The federal government seems mostly concerned with perpetuating the idea that the mining industry is a tax on society as a whole, consuming massive amounts of electricity for an unclear benefit. However, only the most efficient operations will be guaranteed to survive the halving and its economic fallout. As the less efficient ones close their doors, the survivors will be left with a much larger slice of a smaller overall pie. Besides, if the open letters from several leading firms are anything to go by, these companies are fully prepared to make a vocal fight against any attempted crackdown on the industry. Considering that the survey itself is still in its first week of data collection, it’s difficult to say what conclusions it will draw, or how the EIA will be empowered to act afterwards. The most important thing to consider, then, is that these new trends are taking place with or without the EIA’s influence.

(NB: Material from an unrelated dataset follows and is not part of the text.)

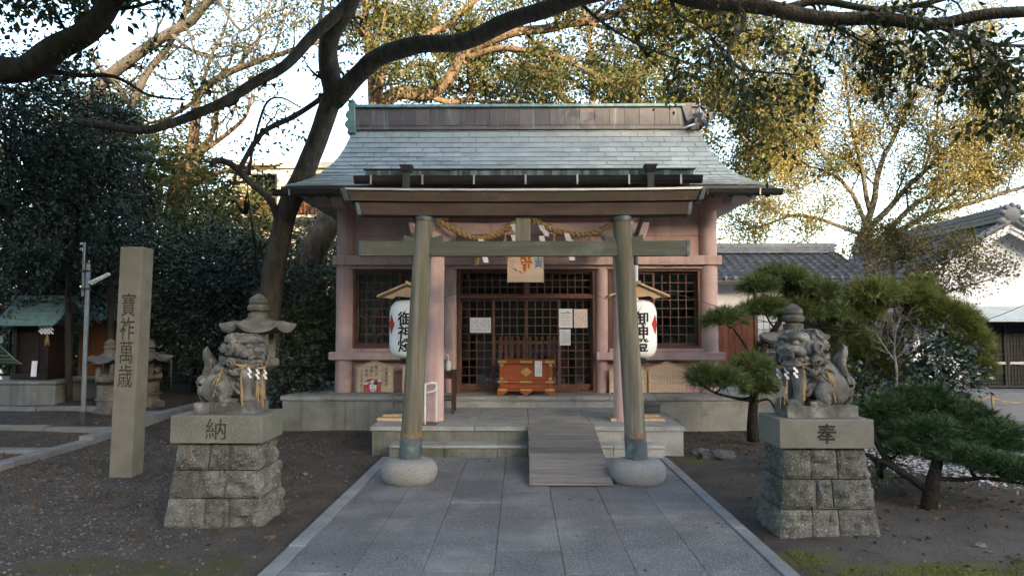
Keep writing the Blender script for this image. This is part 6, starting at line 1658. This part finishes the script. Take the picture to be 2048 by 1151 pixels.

The survey is only just beginning, and the halving is only months away. There are plenty of reasons to be concerned about the EIA’s impact on the mining industry, but it’s not like this is the only factor. From where we’re sitting, it seems like the whole ecosystem may be substantially changed by the time regulators are ready for any action, even if the action is harsh. The people left to face them will be hardened themselves, survivors and innovators from a chaotic market. Bitcoin’s great strength has been its ability to change rapidly, allowing new enthusiasts the chance to take advantage of one set of rules, and then rise or fall as the rules change. It’s this spirit that propelled Bitcoin to its global heights over more than a decade of growth. Compared to that, what chance do its opponents have?